[Input data start]
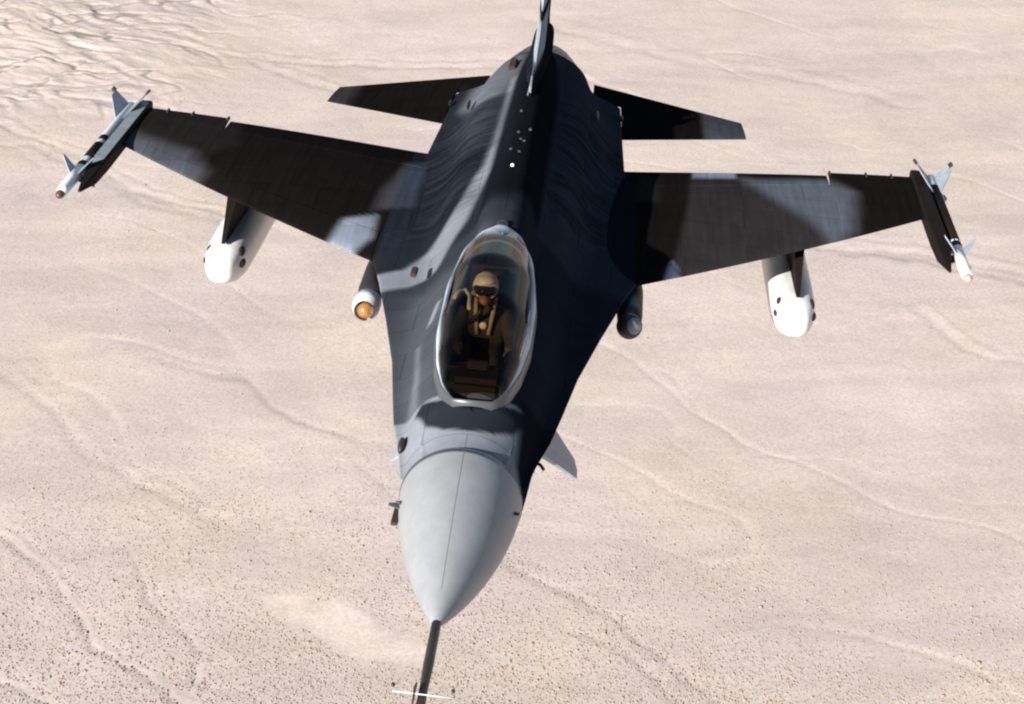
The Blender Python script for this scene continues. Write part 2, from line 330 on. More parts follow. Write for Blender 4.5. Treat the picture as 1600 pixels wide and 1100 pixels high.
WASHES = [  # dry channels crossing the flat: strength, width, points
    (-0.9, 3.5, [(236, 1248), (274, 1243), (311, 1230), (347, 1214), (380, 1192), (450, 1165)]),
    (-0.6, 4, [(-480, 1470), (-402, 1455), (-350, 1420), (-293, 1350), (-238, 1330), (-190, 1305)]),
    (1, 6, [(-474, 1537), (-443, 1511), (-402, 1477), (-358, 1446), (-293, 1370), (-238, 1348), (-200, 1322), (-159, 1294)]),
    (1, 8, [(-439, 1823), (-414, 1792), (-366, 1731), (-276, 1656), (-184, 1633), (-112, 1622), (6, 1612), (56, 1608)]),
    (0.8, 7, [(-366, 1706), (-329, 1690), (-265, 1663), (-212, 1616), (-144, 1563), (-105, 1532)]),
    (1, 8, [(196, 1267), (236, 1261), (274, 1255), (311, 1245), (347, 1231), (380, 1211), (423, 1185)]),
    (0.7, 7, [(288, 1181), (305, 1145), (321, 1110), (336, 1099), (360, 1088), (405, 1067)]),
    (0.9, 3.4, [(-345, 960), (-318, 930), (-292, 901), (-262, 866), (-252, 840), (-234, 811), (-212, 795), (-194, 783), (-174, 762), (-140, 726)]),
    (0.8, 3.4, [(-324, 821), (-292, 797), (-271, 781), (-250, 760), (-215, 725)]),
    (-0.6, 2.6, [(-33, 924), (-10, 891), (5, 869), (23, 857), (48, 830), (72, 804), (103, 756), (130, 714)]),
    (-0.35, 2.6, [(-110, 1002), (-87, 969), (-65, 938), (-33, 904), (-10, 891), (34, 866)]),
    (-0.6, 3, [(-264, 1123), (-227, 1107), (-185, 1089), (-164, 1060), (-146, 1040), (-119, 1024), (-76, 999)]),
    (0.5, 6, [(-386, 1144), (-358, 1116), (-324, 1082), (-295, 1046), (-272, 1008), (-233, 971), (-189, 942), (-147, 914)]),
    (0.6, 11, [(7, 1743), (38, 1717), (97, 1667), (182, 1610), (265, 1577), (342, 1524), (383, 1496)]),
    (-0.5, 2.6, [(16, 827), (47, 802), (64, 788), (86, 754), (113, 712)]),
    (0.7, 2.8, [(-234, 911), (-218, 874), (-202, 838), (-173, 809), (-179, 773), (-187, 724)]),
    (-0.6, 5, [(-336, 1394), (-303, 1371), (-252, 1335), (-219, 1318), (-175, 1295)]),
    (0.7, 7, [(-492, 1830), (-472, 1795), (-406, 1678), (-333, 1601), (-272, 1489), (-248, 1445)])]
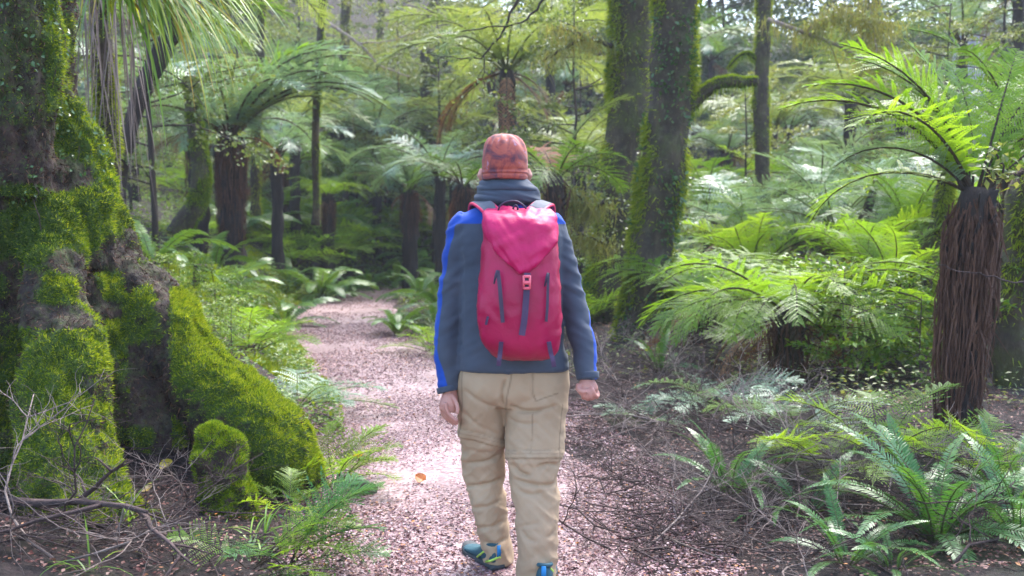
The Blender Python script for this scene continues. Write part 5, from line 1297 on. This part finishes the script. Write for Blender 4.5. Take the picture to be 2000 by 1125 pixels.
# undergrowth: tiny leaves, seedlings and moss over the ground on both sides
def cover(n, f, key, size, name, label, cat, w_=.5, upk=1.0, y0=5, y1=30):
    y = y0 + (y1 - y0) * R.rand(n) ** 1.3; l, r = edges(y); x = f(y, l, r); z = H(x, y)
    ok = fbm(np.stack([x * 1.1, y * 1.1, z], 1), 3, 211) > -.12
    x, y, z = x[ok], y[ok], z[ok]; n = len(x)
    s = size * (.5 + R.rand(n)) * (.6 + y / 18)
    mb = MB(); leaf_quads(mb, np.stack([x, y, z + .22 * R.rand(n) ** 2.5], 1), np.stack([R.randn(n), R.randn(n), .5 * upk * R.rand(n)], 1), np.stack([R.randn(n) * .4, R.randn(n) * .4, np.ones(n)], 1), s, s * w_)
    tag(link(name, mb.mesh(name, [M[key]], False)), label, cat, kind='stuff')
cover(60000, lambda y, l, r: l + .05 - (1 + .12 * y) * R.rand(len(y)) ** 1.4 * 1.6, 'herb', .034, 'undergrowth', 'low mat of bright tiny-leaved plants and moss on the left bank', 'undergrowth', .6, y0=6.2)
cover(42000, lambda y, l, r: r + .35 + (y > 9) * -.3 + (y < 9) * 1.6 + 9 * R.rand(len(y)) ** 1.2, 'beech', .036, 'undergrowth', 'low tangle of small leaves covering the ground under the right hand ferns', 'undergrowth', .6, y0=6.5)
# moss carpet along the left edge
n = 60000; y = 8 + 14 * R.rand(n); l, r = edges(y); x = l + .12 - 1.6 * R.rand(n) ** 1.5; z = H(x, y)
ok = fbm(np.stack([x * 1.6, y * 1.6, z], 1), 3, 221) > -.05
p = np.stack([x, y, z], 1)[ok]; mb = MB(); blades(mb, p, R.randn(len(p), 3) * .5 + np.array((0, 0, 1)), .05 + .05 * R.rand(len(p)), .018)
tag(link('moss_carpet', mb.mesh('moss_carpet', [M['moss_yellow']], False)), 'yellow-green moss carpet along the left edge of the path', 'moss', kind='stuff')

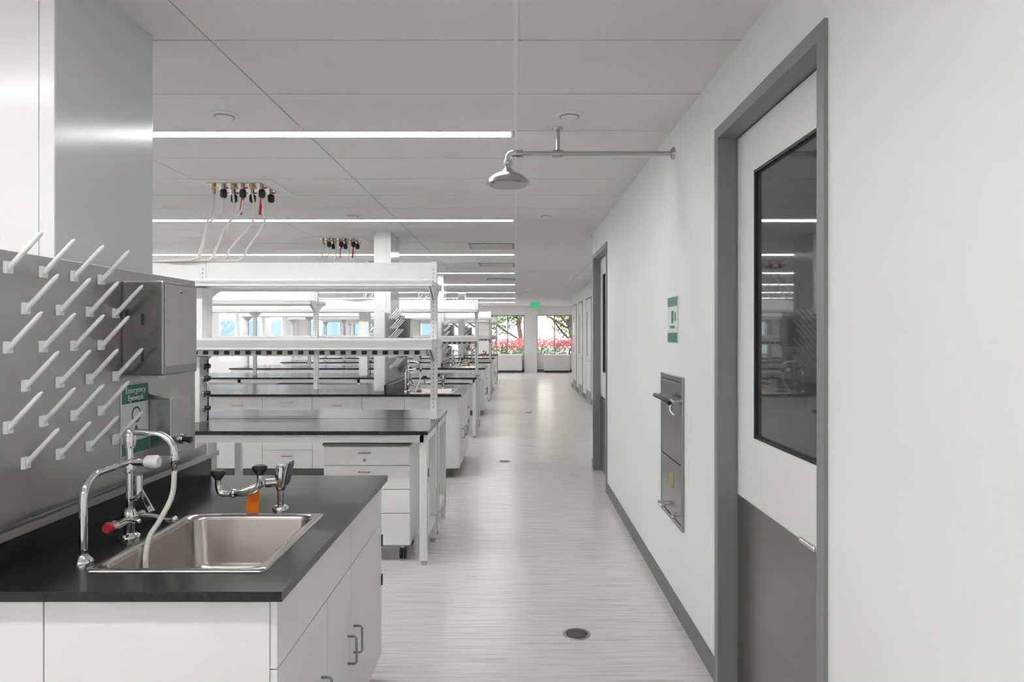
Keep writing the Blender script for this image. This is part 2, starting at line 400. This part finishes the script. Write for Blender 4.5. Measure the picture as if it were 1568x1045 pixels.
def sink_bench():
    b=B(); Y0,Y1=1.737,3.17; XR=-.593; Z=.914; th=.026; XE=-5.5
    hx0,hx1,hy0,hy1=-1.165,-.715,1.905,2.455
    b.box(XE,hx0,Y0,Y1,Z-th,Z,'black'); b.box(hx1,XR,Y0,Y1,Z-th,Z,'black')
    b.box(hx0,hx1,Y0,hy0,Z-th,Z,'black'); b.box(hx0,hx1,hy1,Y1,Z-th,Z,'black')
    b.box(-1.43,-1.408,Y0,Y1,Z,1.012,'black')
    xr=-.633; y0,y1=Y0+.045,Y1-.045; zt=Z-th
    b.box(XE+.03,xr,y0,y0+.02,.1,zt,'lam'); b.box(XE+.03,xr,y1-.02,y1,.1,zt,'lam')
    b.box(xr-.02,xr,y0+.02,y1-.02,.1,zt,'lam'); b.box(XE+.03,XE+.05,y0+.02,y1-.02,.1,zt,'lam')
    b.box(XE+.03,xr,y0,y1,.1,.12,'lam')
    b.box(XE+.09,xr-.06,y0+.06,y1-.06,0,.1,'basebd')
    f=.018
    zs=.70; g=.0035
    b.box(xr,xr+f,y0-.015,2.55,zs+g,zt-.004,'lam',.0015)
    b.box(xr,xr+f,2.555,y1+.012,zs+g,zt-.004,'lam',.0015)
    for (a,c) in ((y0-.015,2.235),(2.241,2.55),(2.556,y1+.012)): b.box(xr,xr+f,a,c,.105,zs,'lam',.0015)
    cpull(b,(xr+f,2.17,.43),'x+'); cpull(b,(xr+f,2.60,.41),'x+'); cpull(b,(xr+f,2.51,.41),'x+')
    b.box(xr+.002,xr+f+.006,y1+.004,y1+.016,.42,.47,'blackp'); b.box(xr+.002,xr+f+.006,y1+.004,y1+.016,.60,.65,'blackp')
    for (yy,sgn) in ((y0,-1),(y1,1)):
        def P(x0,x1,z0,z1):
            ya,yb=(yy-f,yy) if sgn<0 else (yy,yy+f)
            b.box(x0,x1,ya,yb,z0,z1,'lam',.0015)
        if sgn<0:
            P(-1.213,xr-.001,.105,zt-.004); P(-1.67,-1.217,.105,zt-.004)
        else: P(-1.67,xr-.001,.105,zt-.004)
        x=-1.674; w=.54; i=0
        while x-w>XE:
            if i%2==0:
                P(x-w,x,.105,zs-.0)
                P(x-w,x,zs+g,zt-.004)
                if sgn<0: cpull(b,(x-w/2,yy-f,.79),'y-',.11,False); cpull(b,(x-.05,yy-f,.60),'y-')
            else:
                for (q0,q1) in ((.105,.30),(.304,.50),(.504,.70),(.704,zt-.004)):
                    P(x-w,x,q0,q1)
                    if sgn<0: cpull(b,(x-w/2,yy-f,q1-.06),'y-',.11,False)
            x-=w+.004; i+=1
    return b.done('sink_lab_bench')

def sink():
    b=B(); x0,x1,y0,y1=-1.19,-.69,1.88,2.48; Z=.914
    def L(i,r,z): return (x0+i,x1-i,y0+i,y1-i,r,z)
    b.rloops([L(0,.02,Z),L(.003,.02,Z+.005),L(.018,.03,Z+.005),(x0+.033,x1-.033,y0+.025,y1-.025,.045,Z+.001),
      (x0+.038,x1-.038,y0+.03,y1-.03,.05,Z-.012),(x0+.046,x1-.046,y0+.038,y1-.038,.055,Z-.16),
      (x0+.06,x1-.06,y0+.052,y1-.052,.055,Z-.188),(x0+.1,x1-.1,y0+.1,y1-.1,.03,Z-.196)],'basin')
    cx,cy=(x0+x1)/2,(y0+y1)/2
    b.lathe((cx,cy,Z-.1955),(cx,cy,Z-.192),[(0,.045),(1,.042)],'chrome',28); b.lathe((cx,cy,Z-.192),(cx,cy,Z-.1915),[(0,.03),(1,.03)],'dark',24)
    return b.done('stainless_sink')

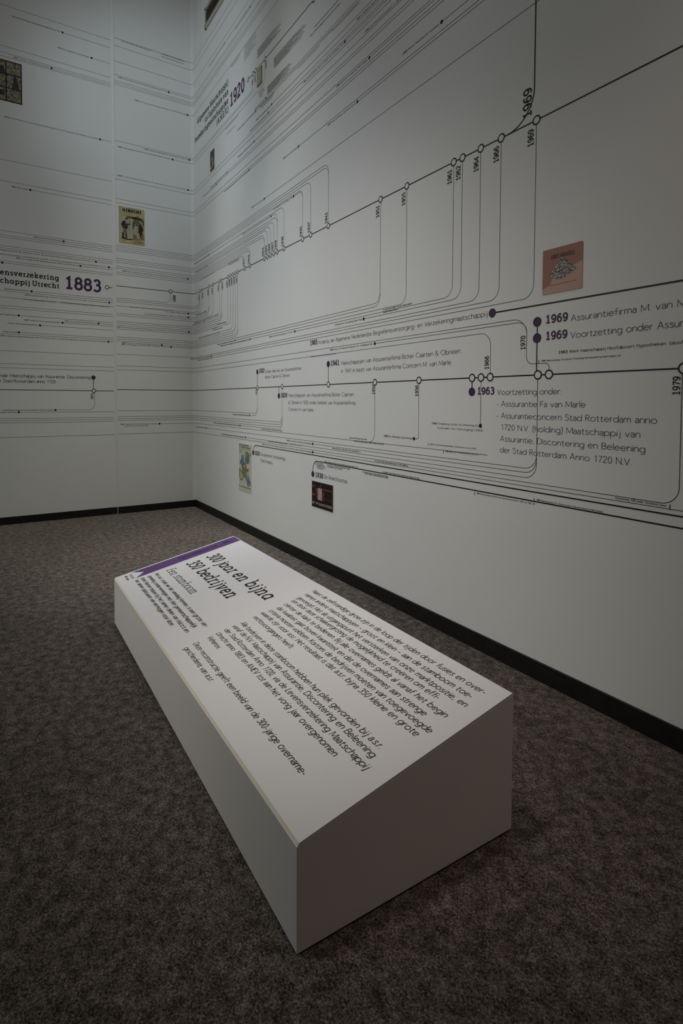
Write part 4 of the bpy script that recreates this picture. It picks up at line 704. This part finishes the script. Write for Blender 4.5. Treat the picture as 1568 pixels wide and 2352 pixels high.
[Input data end]
Directive:
Determine how many lines in the data above contain the string "scene". Give nothing except the number.

Answer to this task:
2